Sunday, February 5, 2012

PHP Increment Operator Bug? ... Nope!

So this is one of those things that I ran into recently that I never knew, that I probably should have.

First the problem. I was working on a project and had a snippet of code similar to this:
$a_counter = has_some_setting(); foreach ($arr as $key => $val) { if ($val == $some_condition) { $a_counter++; } } echo $a_counter;
I was expecting the output to be greater than 1, but for some reason it was always 1. To debug, I adjusted the code to see that my value should be being incremented.
$a_counter = has_some_setting(); foreach ($arr as $key => $val) { if ($val == $some_condition) { echo $val . ' == ' . $some_condition . '
'; $a_counter++; } } echo $a_counter;

Indeed it was, so why was $a_counter++ not working? Changing it to $a_counter += 1; worked fine.

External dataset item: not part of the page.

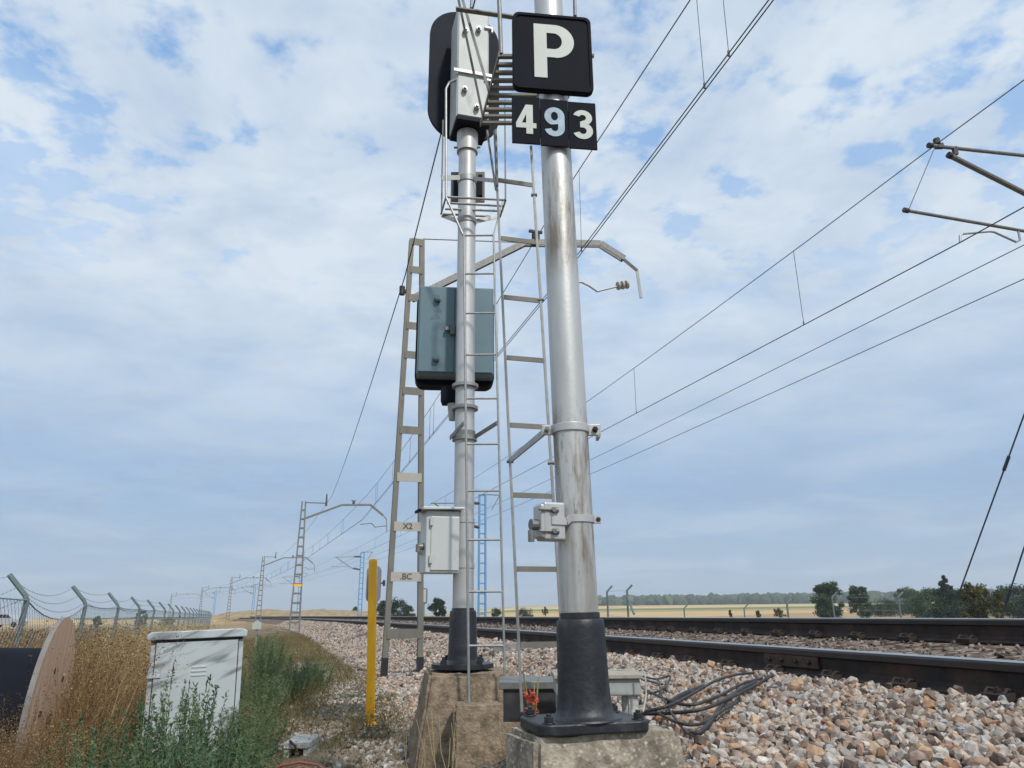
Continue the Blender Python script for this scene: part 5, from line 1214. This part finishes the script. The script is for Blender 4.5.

At first I thought it was a PHP bug, and after doing a Google search, found a PHP Increment/Decrement bug report. Lo and behold, that is exactly what my problem was. My has_some_setting() function returns a BOOLEAN, not an INTEGER. And according to the PHP docs, this is not a bug.
Note: The increment/decrement operators do not affect boolean values. Decrementing NULL values has no effect too, but incrementing them results in 1.

So, the long and short of it is, if your increment/decrement operators aren't returning values you expect, make sure your variable is not a boolean. Also, it may be worth reviewing the Increment/Decrement operators on strings example.